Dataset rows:
----
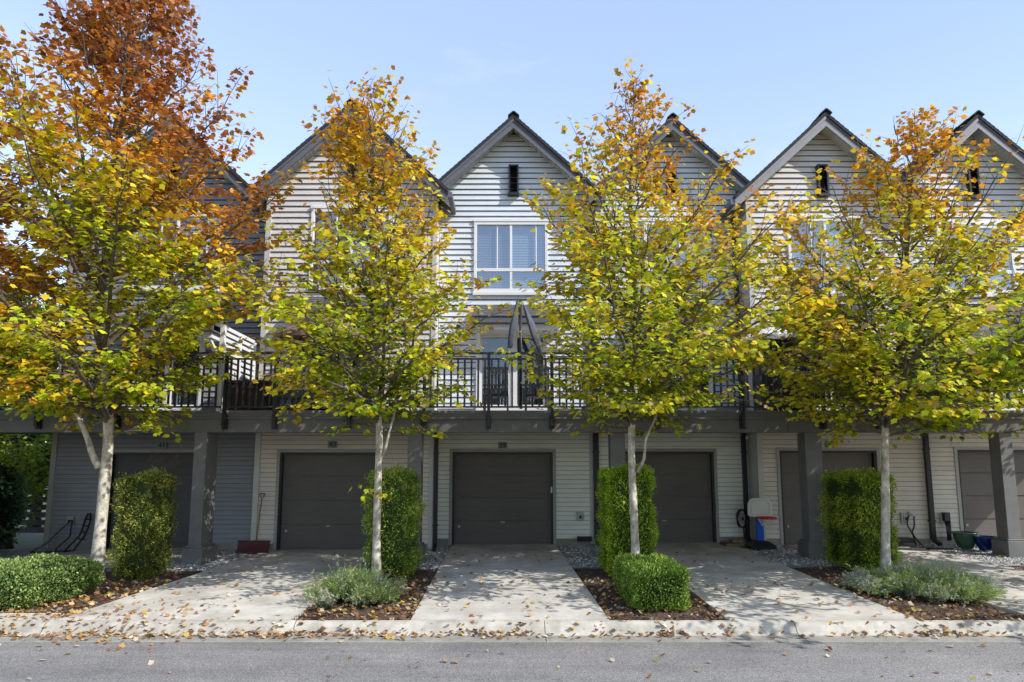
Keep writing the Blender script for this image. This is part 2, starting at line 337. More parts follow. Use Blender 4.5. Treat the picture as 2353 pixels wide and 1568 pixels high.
# ---------------------------------------------------------------- one townhouse
def townhouse(label, x0, x1, Y, xp, zp, sid, dx0, dx1, dtop, dbot, win, canopy, gdoor, num=None, left_trim=False, fasc='fascia', blindcol='blind', dmat='door',
              posts=(), down=None, ov=.40, screen=None):
    H = thing('townhouse', label, 'house', (xp, Y, 0), 'townhouses in the row')
    tanp = .93
    zfloor = zg(xp, Y)
    xl = lambda z: max(x0, xp - (zp - .12 - z)/tanp) if z > 6 else x0
    xr = lambda z: min(x1, xp + (zp - .12 - z)/tanp) if z > 6 else x1
    # window and door rectangles
    wx0, wx1, wz0, wz1 = win
    cx0, cx1 = canopy[0], canopy[1]
    gx0, gx1, gz0, gz1 = gdoor
    # walls
    w = MB()
    siding(w, xl, xr, ZD, zp-.3, Y, [(wx0, wx1, wz0, wz1), (gx0, gx1, gz0, gz1)], .142, .030)
    siding(w, lambda z: x0, lambda z: x1, zfloor+.14, ZD-.2, Y, [(dx0-.02, dx1+.02, -1, dtop+.02)], .106, .018, mi=2)
    # house body behind the siding
    e = zp - .3
    hl = e - (xp-x0)*tanp; hr = e - (x1-xp)*tanp
    e -= .0
    w.prism([(x0, zfloor-.2), (x1, zfloor-.2), (x1, hr), (xp, e), (x0, hl)], Y+.13, Y+8.5)
    w.box(x0, x0+.02, Y-.003, Y+.13, zfloor, hl); w.box(x1-.02, x1, Y-.003, Y+.13, zfloor, hr)
    w.build('wall', [M[sid], M['lap_shadow'], M[sid+'_low']], H)
    for (fa, fb_) in ((x0+.01, dx0-.03), (dx1+.03, x1-.01)):
        f = MB(); f.box(fa, fb_, Y-.004, Y+.12, zfloor-.3, zfloor+.15); f.build('foundation', M['found'], H)
    # roof slabs, rakes, soffit
    yf = Y - ov; half = (x1-x0)/2 + .30
    lo = zp - half*tanp
    r = MB(); t = .09; kz = t*math.sqrt(1+tanp*tanp)
    yb = Y + 9
    for sx in (-1, 1):
        n = 22; 
        for i in range(n):    # shingle courses, each a small step above the one below
            a0 = i/n; a1 = (i+1)/n
            X0 = xp + sx*half*(1-a0); Z0 = lo + (zp-lo)*a0; X1 = xp + sx*half*(1-a1); Z1 = lo + (zp-lo)*a1
            q = [(X0, yf-.03, Z0+.02), (X1, yf-.03, Z1+.004), (X1, yb, Z1+.004), (X0, yb, Z0+.02), (X0, yf-.03, Z0-.085), (X1, yf-.03, Z1-.085), (X0, yb, Z0-.085)]
            fs = [(0,3,2,1), (0,1,5,4), (3,0,4,6)]
            if sx > 0: fs = [tuple(reversed(z)) for z in fs]
            r.add(q, fs)
    for i in range(26):       # ridge tiles
        y = yf - .06 + i*.36
        for sx in (-1, 1):
            r.bar((xp + sx*.07, y, zp - .018 + .03), (xp + sx*.07, y+.40, zp - .018 + .012), .17, .025, up=(sx*.68, 0, .73))
    roof = r.build('roof', M['shingle'], H)
    fb = MB(); fh = .23
    for sx in (-1, 1):
        pts = [(xp, zp-.088), (xp + sx*half, lo-.088), (xp + sx*half, lo-.055-fh*1.1), (xp, zp-.055-fh*1.25)]
        if sx < 0: pts = pts[::-1]
        fb.prism(pts[::-1], yf, yf+.035)
        pts2 = [(xp, zp-.089), (xp + sx*half, lo-.089), (xp + sx*half, lo-.06-fh*.42), (xp, zp-.06-fh*.5)]
        if sx < 0: pts2 = pts2[::-1]
        fb.prism(pts2[::-1], yf-.018, yf-.002, 0 if sx < 0 else 1)
    fb.build('fascia', [M[fasc], M['shingle']], roof)
    so = MB()
    for sx in (-1, 1):
        a = (xp, zp-.22); b = (xp + sx*half, lo-.22)
        for j in range(int(half/.09)):
            u0 = j*.09/half; u1 = (j*.09+.082)/half
            p = (a[0]+(b[0]-a[0])*u0, a[1]+(b[1]-a[1])*u0); q = (a[0]+(b[0]-a[0])*u1, a[1]+(b[1]-a[1])*u1)
            so.prism([p, q, (q[0], q[1]+.02), (p[0], p[1]+.02)][:: (1 if sx > 0 else -1)], yf+.036, Y+.1)
        so.prism([a, b, (b[0], b[1]+.01), (a[0], a[1]+.01)][::(1 if sx > 0 else -1)], yf+.04, Y+.12)
    so.build('soffit', M['soffit'], roof)
    for sx in (-1, 1):
        gu = MB(); X = xp + sx*(half+.05); gu.box(X-.05, X+.05, yf, yb, lo-.2, lo-.07); gu.build('gutter', M['fascia'], roof)
    # gable vent
    vz0, vz1 = zp-1.92, zp-1.16
    v = MB(); frame_ring(v, xp-.125, xp+.125, vz0, vz1, .04, Y-.13, Y)
    v.box(xp-.15, xp+.15, Y-.15, Y, vz0-.03, vz0-.001)
    for i in range(13): 
        z = vz0+.05+i*.052
        v.quad((xp-.085, Y-.09, z), (xp+.085, Y-.09, z), (xp+.085, Y-.04, z+.04), (xp-.085, Y-.04, z+.04))
    v.box(xp-.1, xp+.1, Y-.028, Y-.003, vz0+.03, vz1-.03)
    v.build('gable_vent', M['blackplastic'], H)
    # upper window
    fr = MB(); frame_ring(fr, wx0, wx1, wz0, wz1, .075, Y-.06, Y+.05)
    fr.box(wx0-.02, wx1+.02, Y-.085, Y+.02, wz0-.09, wz0-.003); fr.box(wx0-.02, wx1+.02, Y-.075, Y+.02, wz1+.003, wz1+.07)
    mz = wz0 + (wz1-wz0)*.31; mxx = (wx0+wx1)/2
    fr.box(wx0+.075, wx1-.075, Y-.045, Y+.045, mz-.038, mz+.045)
    fr.box(mxx-.03, mxx+.03, Y-.043, Y+.043, wz0+.075, mz-.046); fr.box(mxx-.03, mxx+.03, Y-.043, Y+.043, mz+.046, wz1-.075)
    for s in (.30, .80):
        xx = wx0 + (wx1-wx0)*s*1.05; fr.box(xx-.014, xx+.014, Y-.03, Y+.03, mz+.047, wz1-.077)
    win_o = fr.build('window', M['white'], H, bevel=.006)
    p = MB(); p.quad((wx0+.08, Y-.012, wz0+.08), (wx1-.08, Y-.012, wz0+.08), (wx1-.08, Y-.012, wz1-.08), (wx0+.08, Y-.012, wz1-.08)); p.build('pane', M['glass'], win_o)
    bl = MB(); z = wz0+.1
    while z < wz1-.09:
        for (ba, bb, bm_) in ((wx0+.09, mxx-.002, 2), (mxx+.002, wx1-.09, 0)): bl.quad((ba, Y+.055, z), (bb, Y+.055, z), (bb, Y+.072, z+.034), (ba, Y+.072, z+.034), bm_)
        z += .042
    bl.box(wx0+.05, wx1-.05, Y+.095, Y+.11, wz0+.05, wz1-.05, 1)
    for s in (.22, .75): 
        xx = wx0+(wx1-wx0)*s; bl.box(xx-.006, xx+.006, Y+.05, Y+.054, wz0+.1, wz1-.1)
    bl.build('blind', [M[blindcol], M['interior'], M['blind_dark']], win_o)
    # balcony door: white frame, two glazed leaves
    d = MB(); frame_ring(d, gx0, gx1, gz0, gz1, .09, Y-.06, Y+.05)
    gm = (gx0+gx1)/2
    d.box(gm-.05, gm+.05, Y-.04, Y+.04, gz0+.091, gz1-.091)
    for (a, b) in ((gx0+.09, gm-.05), (gm+.05, gx1-.09)): frame_ring(d, a+.002, b-.002, gz0+.092, gz1-.092, .055, Y-.028, Y+.02)
    do = d.build('balcony_door', M['white'], H, bevel=.005)
    p = MB(); p.quad((gx0+.08, Y-.01, gz0+.08), (gx1-.08, Y-.01, gz0+.08), (gx1-.08, Y-.01, gz1-.08), (gx0+.08, Y-.01, gz1-.08)); p.build('pane', M['glass_dark'], do)
    p = MB(); p.box(gx0+.05, gx1-.05, Y+.07, Y+.12, gz0+.05, gz1-.05); p.build('doorway', M['interior'], do)
    # small shingled hood above the balcony door
    cz0, cz1 = canopy[2], canopy[3]
    h = MB(); n = 5
    for i in range(n):
        a0, a1 = i/n, (i+1)/n
        ya, yb2 = Y-.62*(1-a0), Y-.62*(1-a1)-.002; za, zb = cz0+(cz1-cz0)*a0, cz0+(cz1-cz0)*a1
        h.quad((cx0+.1*a0, ya, za+.02), (cx1-.1*a0, ya, za+.02), (cx1-.1*a1, yb2, zb+.006), (cx0+.1*a1, yb2, zb+.006))
        h.quad((cx0+.1*a0, ya, za-.004), (cx1-.1*a0, ya, za-.004), (cx1-.1*a0, ya, za+.02), (cx0+.1*a0, ya, za+.02))
    h.add([(cx0, Y-.62, cz0-.01), (cx0, Y, cz0-.01), (cx0+.1, Y, cz1)], [(0,1,2)]); h.add([(cx1, Y-.62, cz0-.01), (cx1, Y, cz0-.01), (cx1-.1, Y, cz1)], [(2,1,0)])
    ho = h.build('door_hood', M['shingle_mid'], H)
    h = MB(); h.box(cx0+.01, cx1-.01, Y-.60, Y-.57, cz0-.15, cz0-.012); h.box(cx0+.01, cx1-.01, Y-.568, Y-.003, cz0-.16, cz0-.13)
    h.build('hood_fascia', M['fascia'], ho)
    h = MB(); h.box(cx0+.08, cx1-.08, Y-.5, Y-.004, cz0-.30, cz0-.162); h.build('hood_beam', M['white'], ho)
    for xx in (cx0+.12, cx1-.2):
        h = MB(); h.bar((xx+.04, Y-.45, cz0-.3), (xx+.04, Y-.03, cz0-.62), .07, .07); h.build('hood_bracket', M['white'], ho)
    # garage door, panelled in four sections
    dbot = zfloor+.004; g = MB(); yy = Y+.10; hh = (dtop-dbot)/4
    for i in range(4):
        z0 = dbot + i*hh; g.box(dx0, dx1, yy, yy+.03, z0+.014, z0+hh-.014)
    g.box(dx0, dx1, yy+.022, yy+.029, dbot, dtop)
    g.box(dx0, dx1, yy-.006, yy+.02, dbot-.01, dbot+.02)
    go = g.build('garage_door', M[dmat], H)
    g = MB(); g.box(dx0-.07, dx0, Y-.03, Y+.10, dbot, dtop+.07); g.box(dx1, dx1+.07, Y-.03, Y+.10, dbot, dtop+.07); g.box(dx0, dx1, Y-.03, Y+.10, dtop, dtop+.07)
    g.build('door_frame', M['trim'], go)
    g = MB(); g.box(dx0+.001, dx0+.05, Y-.005, Y+.095, dbot, dtop-.001); g.box(dx1-.05, dx1-.001, Y-.005, Y+.095, dbot, dtop-.001); g.box(dx0+.05, dx1-.05, Y-.005, Y+.095, dtop-.05, dtop-.001)
    g.build('door_jamb', M['black'], go)
    g = MB(); xh = (dx0+dx1)/2; zh = dbot+hh*.94; g.box(xh-.05, xh+.05, yy-.03, yy-.001, zh-.012, zh+.012); g.build('door_handle', M['box'], go); g = MB(); g.box(dx0+.14, dx0+.19, yy-.02, yy-.001, dbot+hh*.7, dbot+hh*.7+.05); g.build('door_lock', M['box'], go)
    # corner trims
    tr_ = [(x1-.09, x1+.010, zfloor+.02, ZD-.2), (x1-.09, x1+.010, ZD, hr-.1)]
    if left_trim: tr_ += [(x0-.012, x0+.11, zfloor+.02, ZD-.2), (x0-.012, x0+.11, ZD, hl-.1)]
    for (ta, tb, tc_, td) in tr_:
        c = MB(); c.box(ta, tb, Y-.045, Y+.03, tc_, td); c.build('corner_trim', M['trimlight' if sid != 'siding_slate' else 'trim'], H)
    # number plaque
    if num:
        nx, nz = num[1], num[2]
        q = MB(); q.box(nx-.105, nx+.105, Y-.05, Y-.02, nz-.075, nz+.075); pq = q.build('house_number', M['plaque'], H, bevel=.004)
        digits(num[0], nx, Y-.053, nz, .17, M['digit'], pq)
    # deck, beam, rail
    b = MB(); b.box(x0, x1, YB+.20, Y-.03, ZD-.15, ZD); 
    b.box(x0, x1, YB+.13, YB+.20, ZD-.17, ZD+.03)
    dk = b.build('deck', M['trim'], H)
    b = MB(); b.box(x0, x1, YB, YB+.19, 2.50, 2.77); b.box(x0, x1, YB-.05, YB+.128, 2.772, 2.80); b.box(x0, x1, YB-.02, YB+.126, 2.802, 2.90)
    b.build('beam', M['beam'], dk)
    b = MB()
    j = x0
    while j < x1-.02:
        b.box(j, min(j+.088, x1), YB+.192, Y-.04, 2.735, 2.752); j += .1
    b.box(x0, x1, YB+.19, Y-.04, 2.753, 2.775)
    b.build('deck_soffit', M['soffit'], dk)
    b = MB(); yr = YB-.10; zt = az(810, yr); zb = ZD+.06
    b.box(x0+.02, x1-.02, yr-.03, yr+.03, zt-.04, zt); b.box(x0+.02, x1-.02, yr-.02, yr+.02, zt-.155, zt-.12); b.box(x0+.02, x1-.02, yr-.02, yr+.02, zb, zb+.035)
    n = int((x1-x0)/.135)
    for i in range(1, n):
        xx = x0 + (x1-x0)*i/n; b.box(xx-.019, xx+.019, yr-.012, yr+.012, zb+.036, zt-.121)
    ro = b.build('railing', M['rail'], H)
    for xx in posts:
        b = MB(); b.box(xx-.03, xx+.03, yr-.031, yr+.031, 2.62, zt-.041); b.box(xx-.055, xx+.055, YB-.065, YB-.022, 2.56, 2.84)
        for zz in (2.60, 2.70, 2.80): b.tube([(xx, YB-.09, zz), (xx, YB-.06, zz)], .017, 6)
        b.build('rail_post', M['black'], ro)
    if down is not None:
        b = MB()
        for (dxx, ww, z0, z1) in down:
            zt2 = z1
            b.box(dxx-ww/2, dxx+ww/2, Y-.12, Y-.05, z0, zt2)
            for zz in np.arange(z0+.4, zt2, 1.6): b.box(dxx-ww/2-.015, dxx+ww/2+.015, Y-.128, Y-.03, zz, zz+.03)
        b.bar((down[0][0], Y-.085, zfloor+.12), (down[0][0], Y-.30, zfloor+.04), .08, .07)
        b.build('downspout', M['black'], H)
    if screen is not None:
        b = MB(); xs = screen; y0s, y1s = YB+.02, Y-.05; zt2 = ZD+1.75
        b.box(xs-.045, xs+.045, y0s-.05, y0s+.04, ZD, zt2+.05)
        b.box(xs-.03, xs+.03, (y0s+y1s)/2-.03, (y0s+y1s)/2+.03, ZD, zt2); b.box(xs-.03, xs+.03, y1s-.05, y1s, ZD, zt2)
        z = ZD+.1
        while z < zt2: b.box(xs-.012, xs+.012, y0s+.041, y1s-.051, z, z+(.095 if xs > 0 else .075)); z += .125
        b.build('privacy_screen', M['darkwood'] if xs > 0 else M['white'], H)
    return H
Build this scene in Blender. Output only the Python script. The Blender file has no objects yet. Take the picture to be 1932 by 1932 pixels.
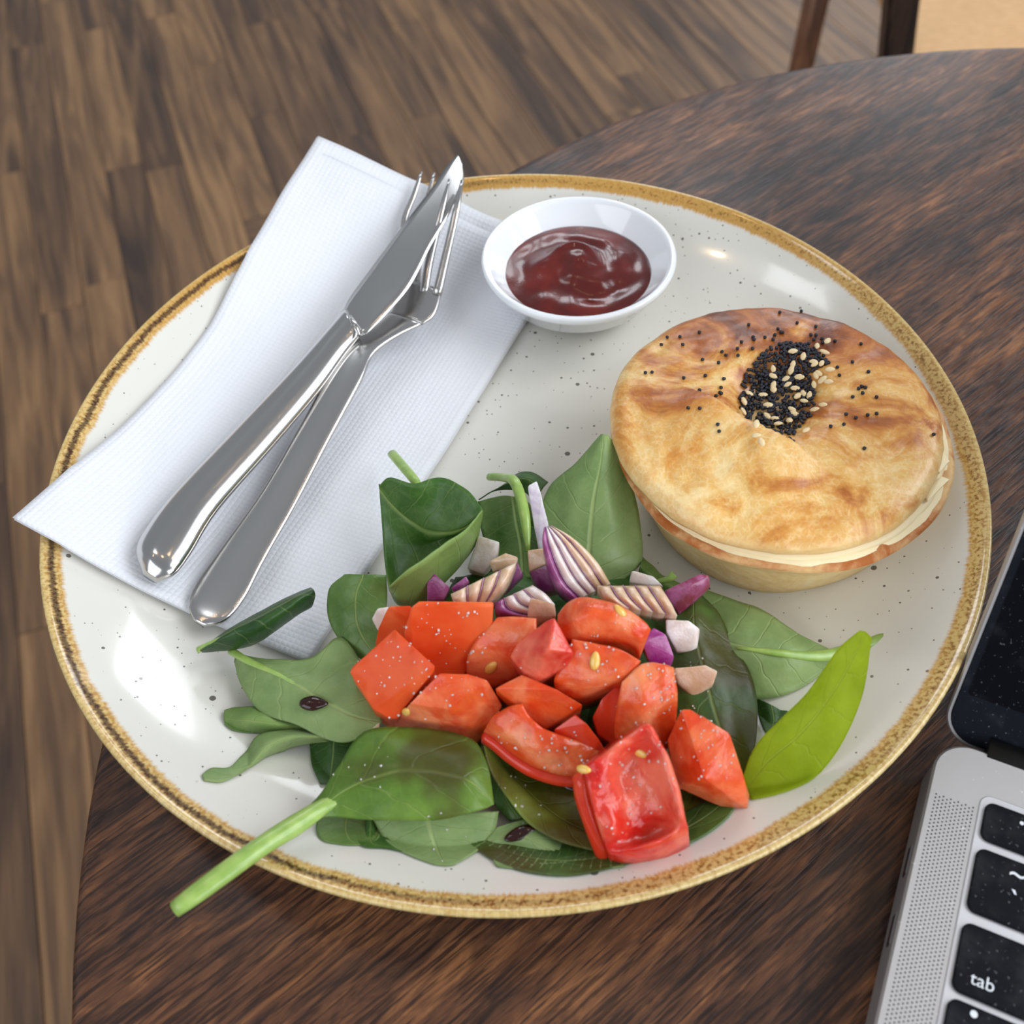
import bpy, bmesh, math, random
from mathutils import Vector, Matrix, noise
from mathutils.bvhtree import BVHTree
random.seed(7)
D = bpy.data
SC = bpy.context.scene
COL = SC.collection
# ------------------------------------------------------------------ camera
CAM_H, PITCH, ROLL, FPX = 0.26980, math.radians(52.0098), math.radians(-4.1388), 1950.0
CAM = Vector((0, 0, CAM_H))
FW = Vector((0, math.cos(PITCH), -math.sin(PITCH)))
_r0 = Vector((1, 0, 0)); _u0 = _r0.cross(FW)
RT = math.cos(ROLL) * _r0 + math.sin(ROLL) * _u0
UP = -math.sin(ROLL) * _r0 + math.cos(ROLL) * _u0
cd = D.cameras.new('camera'); cam = D.objects.new('camera', cd); COL.objects.link(cam)
M = Matrix((RT, UP, -FW)).transposed().to_4x4(); M.translation = CAM
cam.matrix_world = M
cd.sensor_width = 36; cd.lens = 36 * FPX / 1932; cd.clip_start = 0.01; cd.clip_end = 50
cd.dof.use_dof = True; cd.dof.focus_distance = 0.31; cd.dof.aperture_fstop = 15
SC.camera = cam
# ------------------------------------------------------------------ world, lights, exposure
W = D.worlds.new('world'); SC.world = W; W.use_nodes = True
W.node_tree.nodes['Background'].inputs[0].default_value = (0.86, 0.92, 1.0, 1)
W.node_tree.nodes['Background'].inputs[1].default_value = 0.38
SC.view_settings.view_transform = 'Standard'; SC.view_settings.look = 'None'
SC.view_settings.gamma = 1; SC.view_settings.use_curve_mapping = False
SC.view_settings.exposure = 0.0
def area(name, loc, target, sx, sy, power, col):
    l = D.lights.new(name, 'AREA'); l.shape = 'RECTANGLE'; l.size = sx; l.size_y = sy; l.energy = power; l.color = col
    o = D.objects.new(name, l); COL.objects.link(o); o.location = loc
    o.rotation_euler = (Vector(target) - Vector(loc)).to_track_quat('-Z', 'Y').to_euler()
    return o
DAY = (0.90, 0.95, 1.0)
for k in range(4):                                                               # the big window beside the table, four panes
    area('window_or_fill_light', (2.0, 0.1 + (.62 if k % 2 else -.62), 1.75 + (.46 if k > 1 else -.46)), (0, 0.2 + (.5 if k % 2 else -.5), 0), 1.0, 0.8, 15, DAY)
area('window_or_fill_light', (-2.1, -1.5, 1.5), (0, 0.2, 0), 2.6, 1.8, 36, DAY)         # added fill from behind the eye, no known window there
area('window_or_fill_light', (1.5, -1.9, 1.0), (0, 0.2, 0), 2.0, 1.4, 34, DAY)  # second added fill, brightens the near sides of pie, tomato and rim
area('window_or_fill_light', (1.9, 4.8, 1.1), (0.5, 1.5, -.5), 0.9, 2.0, 20, DAY)          # glass door beyond the chair
for k in range(3):                                                               # panes of the shop front ahead
    area('window_or_fill_light', (-0.55 + 0.62 * k, 3.4, 2.1), (-0.1, 0.2, 0), 0.42, 0.8, 7, DAY)
area('window_or_fill_light', (-0.95, 0.95, 2.2), (-0.2, 0.1, 0), 0.3, 0.3, 1.6, DAY)     # roof light above the window side
for k in range(5):                                                               # warm ceiling lamps
    l = D.lights.new('ceiling_lamp', 'POINT'); l.energy = 1.6; l.color = (1.0, 0.66, 0.34); l.shadow_soft_size = 0.018
    o = D.objects.new('ceiling_lamp', l); COL.objects.link(o); o.location = (-1.1 + 0.55 * k, 0.4 + 0.25 * (k % 2), 1.9)

# ------------------------------------------------------------------ helpers
def U(px, py, z):
    """the world point at height z that the photograph shows at pixel (px, py)"""
    d = FW + (px - 966) / FPX * RT - (py - 966) / FPX * UP
    return CAM + d * ((z - CAM_H) / d.z)
def lin(r, g, b, a=1.0):
    f = lambda c: c / 12.92 if c <= 0.04045 else ((c + 0.055) / 1.055) ** 2.4
    return (f(r / 255), f(g / 255), f(b / 255), a)
def link(name, me, mat=None, parent=None):
    o = D.objects.new(name, me); COL.objects.link(o)
    if mat: me.materials.append(mat)
    if parent: o.parent = parent
    return o
def tag(o, label=None, cat=None, group=None, kind=None):
    if label: o['label'] = label
    if cat: o['category'] = cat
    if group: o['group'] = group
    if kind: o['kind'] = kind
    return o
def empty(name, loc=(0, 0, 0), rz=0):
    o = D.objects.new(name, None); COL.objects.link(o); o.location = loc; o.rotation_euler.z = rz
    o.empty_display_size = 0.01
    return o
def mesh(name, verts, faces, smooth=True):
    me = D.meshes.new(name); me.from_pydata([tuple(v) for v in verts], [], faces)
    if smooth: me.polygons.foreach_set('use_smooth', [True] * len(me.polygons))
    me.update(); return me
def from_bm(name, bm, smooth=True):
    me = D.meshes.new(name); bm.normal_update(); bm.to_mesh(me); bm.free()
    if smooth: me.polygons.foreach_set('use_smooth', [True] * len(me.polygons))
    return me
def fixn(bm): bmesh.ops.recalc_face_normals(bm, faces=bm.faces[:])
def crv(P, n, linear=False):
    """resample a polyline of vectors to n points along a Catmull-Rom curve"""
    m = len(P) - 1; out = []
    for i in range(n):
        t = i / (n - 1) * m; k = min(int(t), m - 1); f = t - k
        p1, p2 = P[k], P[k + 1]
        if linear: out.append(p1.lerp(p2, f)); continue
        p0 = P[k - 1] if k > 0 else p1 * 2 - p2
        p3 = P[k + 2] if k + 2 <= m else p2 * 2 - p1
        out.append(0.5 * ((2 * p1) + (p2 - p0) * f + (2 * p0 - 5 * p1 + 4 * p2 - p3) * f * f + (3 * p1 - p0 - 3 * p2 + p3) * f ** 3))
    return out
def lathe(name, prof, n=96, closed=False, wob=None):
    V, F = [], []
    for k in range(n):
        a = 2 * math.pi * k / n
        for i, (r, z) in enumerate(prof):
            if wob: r, z = wob(r, z, a, i)
            V.append((r * math.cos(a), r * math.sin(a), z))
    m = len(prof)
    for k in range(n):
        k2 = (k + 1) % n
        for i in range(m - 1 if not closed else m):
            i2 = (i + 1) % m
            F.append((k * m + i, k2 * m + i, k2 * m + i2, k * m + i2))
    bm = bmesh.new(); me = mesh(name, V, F); bm.from_mesh(me); bmesh.ops.remove_doubles(bm, verts=bm.verts[:], dist=1e-6); fixn(bm)
    bm.to_mesh(me); bm.free(); me.polygons.foreach_set('use_smooth', [True] * len(me.polygons))
    return me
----
▶ _WHAT TO DO_: Extract lines where the string "pixels" occurs.

▶ _RESULT FOR THIS TASK_:
Keep writing the Blender script for this image. This is part 2, starting at line 337. More parts follow. Use Blender 4.5. Treat the picture as 2353 pixels wide and 1568 pixels high.
Build this scene in Blender. Output only the Python script. The Blender file has no objects yet. Take the picture to be 1932 by 1932 pixels.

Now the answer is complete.